Let's turn to Zechariah, and read verses 1-2:
(1) In the eighth month, in the second year of Darius, the word of Yahweh came to Zechariah, son of Berechiah, son of Iddo, the prophet, saying,
(2) "He was angry -- Yahweh-- with your fathers an anger," ["He was angry" is focused]
Let's stop here. The opening words to this book, are that God was angry with the generation that preceded you. He was mad.
If you were this generation Zechariah addresses, and you were thinking about your fathers' generation, you'd probably find your thinking starting somewhere else-- with what they had to go through. Their cities were burnt, and captured. Their wealth was taken. Their homes were lost. The temple where God placed his Name, and his glory, was destroyed.

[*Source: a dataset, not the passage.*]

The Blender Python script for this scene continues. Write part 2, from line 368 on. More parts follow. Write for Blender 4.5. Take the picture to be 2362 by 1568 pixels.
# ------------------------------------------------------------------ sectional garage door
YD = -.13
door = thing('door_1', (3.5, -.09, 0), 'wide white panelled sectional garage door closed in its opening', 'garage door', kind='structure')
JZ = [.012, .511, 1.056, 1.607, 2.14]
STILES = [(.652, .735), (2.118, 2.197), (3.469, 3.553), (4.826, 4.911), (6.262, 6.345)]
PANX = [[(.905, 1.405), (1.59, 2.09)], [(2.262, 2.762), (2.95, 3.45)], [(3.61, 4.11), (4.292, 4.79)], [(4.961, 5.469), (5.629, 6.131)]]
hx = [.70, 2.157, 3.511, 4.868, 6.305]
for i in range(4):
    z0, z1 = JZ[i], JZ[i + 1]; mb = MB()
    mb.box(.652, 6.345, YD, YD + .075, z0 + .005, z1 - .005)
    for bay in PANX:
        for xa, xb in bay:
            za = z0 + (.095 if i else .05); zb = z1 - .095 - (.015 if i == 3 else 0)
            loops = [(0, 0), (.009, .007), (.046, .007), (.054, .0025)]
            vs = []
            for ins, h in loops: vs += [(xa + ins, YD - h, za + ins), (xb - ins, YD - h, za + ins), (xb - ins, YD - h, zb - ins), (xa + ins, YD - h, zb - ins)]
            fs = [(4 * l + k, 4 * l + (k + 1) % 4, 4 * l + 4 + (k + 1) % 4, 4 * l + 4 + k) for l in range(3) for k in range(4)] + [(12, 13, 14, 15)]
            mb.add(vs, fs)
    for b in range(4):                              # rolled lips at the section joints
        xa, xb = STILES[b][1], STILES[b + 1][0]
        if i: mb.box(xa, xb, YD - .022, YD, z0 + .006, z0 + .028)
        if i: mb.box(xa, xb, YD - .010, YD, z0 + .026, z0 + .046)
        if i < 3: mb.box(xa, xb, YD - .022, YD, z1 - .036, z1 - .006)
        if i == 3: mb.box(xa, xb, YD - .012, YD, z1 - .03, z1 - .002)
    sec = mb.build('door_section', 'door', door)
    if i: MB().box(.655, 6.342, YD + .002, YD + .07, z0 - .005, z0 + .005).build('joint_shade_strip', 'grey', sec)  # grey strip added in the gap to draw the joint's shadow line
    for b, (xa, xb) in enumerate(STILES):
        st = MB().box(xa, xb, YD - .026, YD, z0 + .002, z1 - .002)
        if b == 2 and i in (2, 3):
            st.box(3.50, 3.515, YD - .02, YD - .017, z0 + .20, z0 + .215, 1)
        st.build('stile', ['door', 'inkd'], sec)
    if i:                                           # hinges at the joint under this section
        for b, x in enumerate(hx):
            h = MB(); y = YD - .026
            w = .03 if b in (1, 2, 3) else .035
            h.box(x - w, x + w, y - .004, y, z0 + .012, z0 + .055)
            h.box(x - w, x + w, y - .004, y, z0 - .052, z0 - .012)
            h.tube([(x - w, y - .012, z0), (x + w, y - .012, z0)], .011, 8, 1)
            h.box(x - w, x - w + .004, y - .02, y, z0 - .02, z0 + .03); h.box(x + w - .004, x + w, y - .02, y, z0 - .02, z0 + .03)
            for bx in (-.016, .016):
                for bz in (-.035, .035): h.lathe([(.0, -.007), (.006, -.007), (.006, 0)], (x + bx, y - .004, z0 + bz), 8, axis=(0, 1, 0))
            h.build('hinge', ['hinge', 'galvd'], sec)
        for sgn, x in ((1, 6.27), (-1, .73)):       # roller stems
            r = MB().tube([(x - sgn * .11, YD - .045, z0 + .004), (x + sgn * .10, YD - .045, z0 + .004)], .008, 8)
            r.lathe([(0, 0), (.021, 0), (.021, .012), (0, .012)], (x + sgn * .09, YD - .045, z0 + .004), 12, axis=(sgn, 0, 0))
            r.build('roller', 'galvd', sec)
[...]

And that generation was sent into exile, scattered across the Middle East. Those events defined that generation, in much the same way that WW II, or the Vietnam War, defined some of ours-- with the note, that when you've been defeated, and lost everything, those events define you even to an even greater degree. It's more like being a German in WW II. Or, in some ways, it's like having grandparents who grew up in the Great Depression. To some extent, going through things like that defines you, and your history. When you think of your grandparents, or your great-grandparents, you think of the Great Depression.